**Written task:** Please pull out every line that includes the string "script".

===

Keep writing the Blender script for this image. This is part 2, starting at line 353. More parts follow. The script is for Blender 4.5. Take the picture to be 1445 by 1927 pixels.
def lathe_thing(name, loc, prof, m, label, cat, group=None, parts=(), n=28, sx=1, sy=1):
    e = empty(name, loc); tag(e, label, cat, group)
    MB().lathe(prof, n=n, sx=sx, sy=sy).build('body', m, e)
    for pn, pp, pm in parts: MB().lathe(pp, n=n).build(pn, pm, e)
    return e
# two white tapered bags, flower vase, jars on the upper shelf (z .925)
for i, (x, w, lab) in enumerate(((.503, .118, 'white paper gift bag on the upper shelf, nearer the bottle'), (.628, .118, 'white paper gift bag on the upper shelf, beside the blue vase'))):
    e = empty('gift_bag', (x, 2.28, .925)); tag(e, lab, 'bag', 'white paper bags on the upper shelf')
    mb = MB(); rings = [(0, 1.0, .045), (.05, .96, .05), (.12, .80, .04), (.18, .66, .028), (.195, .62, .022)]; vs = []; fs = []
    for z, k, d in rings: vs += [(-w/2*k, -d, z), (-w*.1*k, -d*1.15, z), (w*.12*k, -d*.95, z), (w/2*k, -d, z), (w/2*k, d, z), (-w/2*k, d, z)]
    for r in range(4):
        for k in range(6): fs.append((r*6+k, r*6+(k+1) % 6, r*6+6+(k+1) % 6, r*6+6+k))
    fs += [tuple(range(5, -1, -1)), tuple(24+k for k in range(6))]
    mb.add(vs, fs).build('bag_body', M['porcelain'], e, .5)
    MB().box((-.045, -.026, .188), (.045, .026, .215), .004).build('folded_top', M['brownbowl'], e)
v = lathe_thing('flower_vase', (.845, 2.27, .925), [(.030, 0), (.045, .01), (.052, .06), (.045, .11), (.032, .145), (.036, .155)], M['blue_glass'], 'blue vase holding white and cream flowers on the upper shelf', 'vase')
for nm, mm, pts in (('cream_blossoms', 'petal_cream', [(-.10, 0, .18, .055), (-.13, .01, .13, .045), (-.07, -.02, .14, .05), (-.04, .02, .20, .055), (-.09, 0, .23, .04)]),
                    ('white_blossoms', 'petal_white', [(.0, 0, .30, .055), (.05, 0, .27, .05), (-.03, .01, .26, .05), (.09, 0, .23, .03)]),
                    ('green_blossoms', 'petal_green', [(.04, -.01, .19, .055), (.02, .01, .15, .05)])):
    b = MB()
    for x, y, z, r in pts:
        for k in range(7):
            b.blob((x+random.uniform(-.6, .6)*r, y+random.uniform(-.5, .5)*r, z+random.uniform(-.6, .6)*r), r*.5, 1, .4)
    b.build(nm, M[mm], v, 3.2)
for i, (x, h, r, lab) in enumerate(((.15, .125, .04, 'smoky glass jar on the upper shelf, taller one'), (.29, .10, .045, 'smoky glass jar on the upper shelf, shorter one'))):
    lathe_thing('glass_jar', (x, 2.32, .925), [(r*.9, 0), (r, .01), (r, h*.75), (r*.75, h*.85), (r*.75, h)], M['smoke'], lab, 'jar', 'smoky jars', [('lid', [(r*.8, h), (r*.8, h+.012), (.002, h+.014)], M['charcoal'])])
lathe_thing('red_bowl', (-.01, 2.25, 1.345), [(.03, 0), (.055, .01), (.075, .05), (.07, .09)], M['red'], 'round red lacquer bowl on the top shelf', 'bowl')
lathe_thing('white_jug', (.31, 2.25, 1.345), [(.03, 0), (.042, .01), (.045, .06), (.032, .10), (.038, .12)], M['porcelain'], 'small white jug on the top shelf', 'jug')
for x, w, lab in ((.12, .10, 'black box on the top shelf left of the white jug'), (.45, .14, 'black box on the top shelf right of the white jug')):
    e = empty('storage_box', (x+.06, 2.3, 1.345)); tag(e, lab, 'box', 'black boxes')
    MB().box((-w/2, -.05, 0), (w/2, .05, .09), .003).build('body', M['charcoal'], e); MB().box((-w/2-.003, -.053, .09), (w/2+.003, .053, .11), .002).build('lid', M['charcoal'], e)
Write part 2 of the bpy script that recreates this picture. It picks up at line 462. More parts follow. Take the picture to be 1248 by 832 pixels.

===

**Answer below:**
Keep writing the Blender script for this image. This is part 2, starting at line 353. More parts follow. The script is for Blender 4.5. Take the picture to be 1445 by 1927 pixels.
Write part 2 of the bpy script that recreates this picture. It picks up at line 462. More parts follow. Take the picture to be 1248 by 832 pixels.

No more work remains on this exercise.